We actually don't ask a whole lot of technical questions in our interviews. I used to have a problem with this, and would try to inject technical minutiae into my portions of the interview, but I've since come to see the value in the way our more experienced interviewers ran things.
You can't get to know a person in an hour, but you can get to know a good portion of their skill range, enthusiasm, and personality in an hour by asking the right kinds of questions. For instance, asking if someone can solve some linked-list problem will tell you exactly whether they can solve that linked-list problem or not. They could be an idiot who managed to memorize a few bits of CS100 or they could be a 20-year veteran who just hasn't dealt much with linked lists in a long time.
On the other hand, if you ask a person what in game technology excites them, you can learn all kinds of things. If they give a vague or empty answer, they're either nervous (and need a bit more gentle prodding to open up) or just mediocre. If they go on about <insert cool tech here>, you know that they're passionate about games tech, study things beyond the immediate bug/feature they've worked on, and have a good understanding of all the related fields to the topic they're talking about. If someone can tell you details about how real-time soft-body deformation works, you can safely skip asking the basic linear algebra questions at the very least.
If they pick a topic you're familiar with, you can quiz on details. If they pick a topic you aren't familiar with, see if they understand it well enough to teach you about the topic.

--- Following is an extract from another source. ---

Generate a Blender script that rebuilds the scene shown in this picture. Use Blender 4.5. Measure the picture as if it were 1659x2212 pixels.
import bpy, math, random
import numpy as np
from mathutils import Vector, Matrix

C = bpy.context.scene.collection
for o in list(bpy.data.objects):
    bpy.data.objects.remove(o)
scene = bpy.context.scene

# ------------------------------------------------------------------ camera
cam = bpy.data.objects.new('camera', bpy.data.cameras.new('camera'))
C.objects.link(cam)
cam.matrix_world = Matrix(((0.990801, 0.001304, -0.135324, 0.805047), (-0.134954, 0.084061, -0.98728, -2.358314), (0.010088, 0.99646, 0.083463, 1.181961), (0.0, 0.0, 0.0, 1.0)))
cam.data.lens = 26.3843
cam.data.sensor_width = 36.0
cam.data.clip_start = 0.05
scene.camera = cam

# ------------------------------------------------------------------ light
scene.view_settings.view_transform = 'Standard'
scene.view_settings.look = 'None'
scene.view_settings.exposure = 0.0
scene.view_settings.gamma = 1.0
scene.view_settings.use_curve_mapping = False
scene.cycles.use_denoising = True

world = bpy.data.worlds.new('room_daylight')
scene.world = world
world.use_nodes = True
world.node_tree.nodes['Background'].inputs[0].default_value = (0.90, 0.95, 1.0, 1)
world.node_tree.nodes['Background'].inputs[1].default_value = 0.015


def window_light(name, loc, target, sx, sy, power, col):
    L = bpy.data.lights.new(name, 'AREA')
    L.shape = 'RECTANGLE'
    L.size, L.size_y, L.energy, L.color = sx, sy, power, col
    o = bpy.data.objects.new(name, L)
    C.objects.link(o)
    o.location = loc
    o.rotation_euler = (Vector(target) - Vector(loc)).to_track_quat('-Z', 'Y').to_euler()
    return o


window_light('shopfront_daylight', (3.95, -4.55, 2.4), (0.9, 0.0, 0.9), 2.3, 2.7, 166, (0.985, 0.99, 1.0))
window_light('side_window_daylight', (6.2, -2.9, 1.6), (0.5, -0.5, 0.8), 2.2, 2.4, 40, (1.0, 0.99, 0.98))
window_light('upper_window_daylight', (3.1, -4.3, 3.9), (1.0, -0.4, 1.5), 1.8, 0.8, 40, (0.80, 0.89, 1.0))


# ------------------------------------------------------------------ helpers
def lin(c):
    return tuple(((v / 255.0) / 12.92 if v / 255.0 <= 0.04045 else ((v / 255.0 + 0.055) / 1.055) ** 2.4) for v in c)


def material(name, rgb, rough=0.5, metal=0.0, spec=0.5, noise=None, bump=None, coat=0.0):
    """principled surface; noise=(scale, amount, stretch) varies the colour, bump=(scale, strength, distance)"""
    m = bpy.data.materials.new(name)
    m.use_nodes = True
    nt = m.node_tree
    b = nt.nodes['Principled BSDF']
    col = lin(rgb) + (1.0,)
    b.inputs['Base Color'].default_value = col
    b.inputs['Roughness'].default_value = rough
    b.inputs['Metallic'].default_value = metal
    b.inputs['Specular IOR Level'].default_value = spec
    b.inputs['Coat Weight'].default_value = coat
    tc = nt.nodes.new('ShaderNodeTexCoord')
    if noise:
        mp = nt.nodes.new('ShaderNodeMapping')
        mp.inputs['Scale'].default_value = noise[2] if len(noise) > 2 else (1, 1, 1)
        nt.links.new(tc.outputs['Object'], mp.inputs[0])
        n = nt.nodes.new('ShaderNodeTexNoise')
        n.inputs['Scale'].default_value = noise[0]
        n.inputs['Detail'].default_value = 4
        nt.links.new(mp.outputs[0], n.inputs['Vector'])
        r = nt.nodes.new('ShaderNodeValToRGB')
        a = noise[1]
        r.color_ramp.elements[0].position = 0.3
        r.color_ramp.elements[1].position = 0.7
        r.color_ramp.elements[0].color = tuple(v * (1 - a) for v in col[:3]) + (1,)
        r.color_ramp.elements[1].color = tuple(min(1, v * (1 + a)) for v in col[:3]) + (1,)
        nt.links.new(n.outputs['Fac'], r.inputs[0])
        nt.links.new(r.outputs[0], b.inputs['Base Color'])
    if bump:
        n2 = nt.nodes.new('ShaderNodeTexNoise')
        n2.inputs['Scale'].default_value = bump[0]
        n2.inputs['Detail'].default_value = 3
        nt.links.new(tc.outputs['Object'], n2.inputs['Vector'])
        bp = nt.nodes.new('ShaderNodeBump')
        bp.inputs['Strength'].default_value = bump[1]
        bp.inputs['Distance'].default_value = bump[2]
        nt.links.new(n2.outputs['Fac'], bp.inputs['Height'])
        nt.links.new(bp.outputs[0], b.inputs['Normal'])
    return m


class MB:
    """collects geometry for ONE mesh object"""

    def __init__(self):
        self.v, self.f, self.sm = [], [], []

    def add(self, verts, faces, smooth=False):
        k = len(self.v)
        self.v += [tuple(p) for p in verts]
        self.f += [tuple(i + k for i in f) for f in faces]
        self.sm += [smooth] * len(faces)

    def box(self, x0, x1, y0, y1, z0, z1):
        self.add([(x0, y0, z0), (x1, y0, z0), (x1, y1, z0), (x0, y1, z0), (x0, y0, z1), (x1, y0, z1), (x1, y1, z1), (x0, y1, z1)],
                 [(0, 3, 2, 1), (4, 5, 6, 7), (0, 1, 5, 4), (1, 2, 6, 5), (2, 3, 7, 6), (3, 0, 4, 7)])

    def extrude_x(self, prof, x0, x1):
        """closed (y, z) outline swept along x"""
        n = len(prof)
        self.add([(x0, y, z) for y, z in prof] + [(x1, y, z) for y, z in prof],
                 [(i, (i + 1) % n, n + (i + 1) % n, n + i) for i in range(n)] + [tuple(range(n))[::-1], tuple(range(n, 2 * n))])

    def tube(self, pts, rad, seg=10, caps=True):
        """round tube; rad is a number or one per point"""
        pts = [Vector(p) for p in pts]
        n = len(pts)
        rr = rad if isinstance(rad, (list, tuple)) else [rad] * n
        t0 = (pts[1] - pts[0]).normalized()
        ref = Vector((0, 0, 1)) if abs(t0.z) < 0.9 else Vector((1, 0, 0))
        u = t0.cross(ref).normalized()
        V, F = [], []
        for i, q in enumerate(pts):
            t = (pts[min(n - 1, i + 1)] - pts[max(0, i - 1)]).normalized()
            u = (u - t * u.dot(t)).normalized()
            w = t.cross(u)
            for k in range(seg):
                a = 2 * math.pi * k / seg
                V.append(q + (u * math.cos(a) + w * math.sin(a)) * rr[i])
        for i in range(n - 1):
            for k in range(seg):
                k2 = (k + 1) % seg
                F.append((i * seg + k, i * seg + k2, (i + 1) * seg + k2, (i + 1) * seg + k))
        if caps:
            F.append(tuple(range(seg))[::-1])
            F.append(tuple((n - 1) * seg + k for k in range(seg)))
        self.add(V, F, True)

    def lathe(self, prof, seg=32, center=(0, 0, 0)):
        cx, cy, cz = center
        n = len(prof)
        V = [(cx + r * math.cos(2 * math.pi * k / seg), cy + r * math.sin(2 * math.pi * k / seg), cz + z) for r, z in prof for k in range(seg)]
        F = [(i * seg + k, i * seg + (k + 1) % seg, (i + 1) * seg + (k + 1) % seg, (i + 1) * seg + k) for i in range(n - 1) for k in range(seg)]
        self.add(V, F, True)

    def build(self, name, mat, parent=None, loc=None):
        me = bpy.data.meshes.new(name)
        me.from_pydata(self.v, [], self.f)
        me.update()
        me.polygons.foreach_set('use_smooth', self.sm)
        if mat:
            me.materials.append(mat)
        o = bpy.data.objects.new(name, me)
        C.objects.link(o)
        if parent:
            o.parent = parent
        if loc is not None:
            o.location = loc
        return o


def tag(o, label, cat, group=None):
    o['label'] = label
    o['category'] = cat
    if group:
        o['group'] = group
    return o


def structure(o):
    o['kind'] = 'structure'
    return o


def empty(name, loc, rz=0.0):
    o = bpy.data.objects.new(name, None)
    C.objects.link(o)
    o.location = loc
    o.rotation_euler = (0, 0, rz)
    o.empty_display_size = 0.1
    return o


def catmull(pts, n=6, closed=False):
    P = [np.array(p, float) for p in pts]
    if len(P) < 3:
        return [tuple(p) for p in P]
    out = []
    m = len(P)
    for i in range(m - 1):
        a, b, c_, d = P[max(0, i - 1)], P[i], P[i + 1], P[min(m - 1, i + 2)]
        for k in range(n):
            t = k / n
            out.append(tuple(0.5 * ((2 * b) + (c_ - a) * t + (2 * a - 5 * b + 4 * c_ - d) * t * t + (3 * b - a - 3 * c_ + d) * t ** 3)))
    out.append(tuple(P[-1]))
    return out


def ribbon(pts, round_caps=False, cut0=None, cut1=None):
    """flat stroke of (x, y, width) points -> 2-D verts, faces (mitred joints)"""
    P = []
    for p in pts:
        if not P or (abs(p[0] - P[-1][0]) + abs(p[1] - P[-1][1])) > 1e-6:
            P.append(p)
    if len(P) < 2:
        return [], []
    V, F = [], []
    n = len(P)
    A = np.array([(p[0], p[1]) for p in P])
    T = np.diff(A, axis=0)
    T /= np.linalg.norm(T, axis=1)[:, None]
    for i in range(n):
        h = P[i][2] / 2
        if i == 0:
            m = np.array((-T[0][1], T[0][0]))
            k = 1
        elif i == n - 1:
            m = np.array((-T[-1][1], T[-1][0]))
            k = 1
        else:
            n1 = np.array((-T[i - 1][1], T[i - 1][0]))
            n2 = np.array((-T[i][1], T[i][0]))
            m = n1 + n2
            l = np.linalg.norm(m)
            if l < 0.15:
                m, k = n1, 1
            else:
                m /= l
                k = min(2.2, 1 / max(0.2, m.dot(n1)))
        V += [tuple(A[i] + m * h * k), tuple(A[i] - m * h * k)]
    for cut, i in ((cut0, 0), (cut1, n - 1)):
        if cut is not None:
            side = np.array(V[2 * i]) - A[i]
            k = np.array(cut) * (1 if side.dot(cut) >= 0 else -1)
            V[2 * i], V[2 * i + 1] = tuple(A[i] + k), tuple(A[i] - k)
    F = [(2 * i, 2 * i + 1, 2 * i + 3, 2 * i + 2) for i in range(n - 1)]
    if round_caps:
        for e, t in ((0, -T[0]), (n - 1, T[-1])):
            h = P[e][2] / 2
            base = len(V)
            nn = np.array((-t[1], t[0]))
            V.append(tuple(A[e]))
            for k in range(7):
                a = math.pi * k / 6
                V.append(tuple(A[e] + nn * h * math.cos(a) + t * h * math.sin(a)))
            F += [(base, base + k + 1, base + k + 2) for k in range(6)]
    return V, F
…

Ask for their stories and experiences and interests. You learn a lot about what they know, how they learned it, why they learned it, what motivates them, what they're passionate about, how they solve hard problems, what kind of team dynamic they're comfortable in, and their surface personality.
Asking how to find a linked-list loop or whatnot doesn't tell you any of that even in the best of cases. It just tells you if they can solve the linked-list loop problem. That's a giant waste of everyone's time, especially if you only have an hour.
Every candidate I've interviewed who didn't thrive when lightly prodded to tell stories like the above also failed pretty miserably when I gave up and fell back on technical questions or vernacular quizzing. The intersection of competent engineers with engineers who have nothing interesting to talk about turns out to be really small, especially in an industry like games which is fueled by enthusiasm and passion for the product.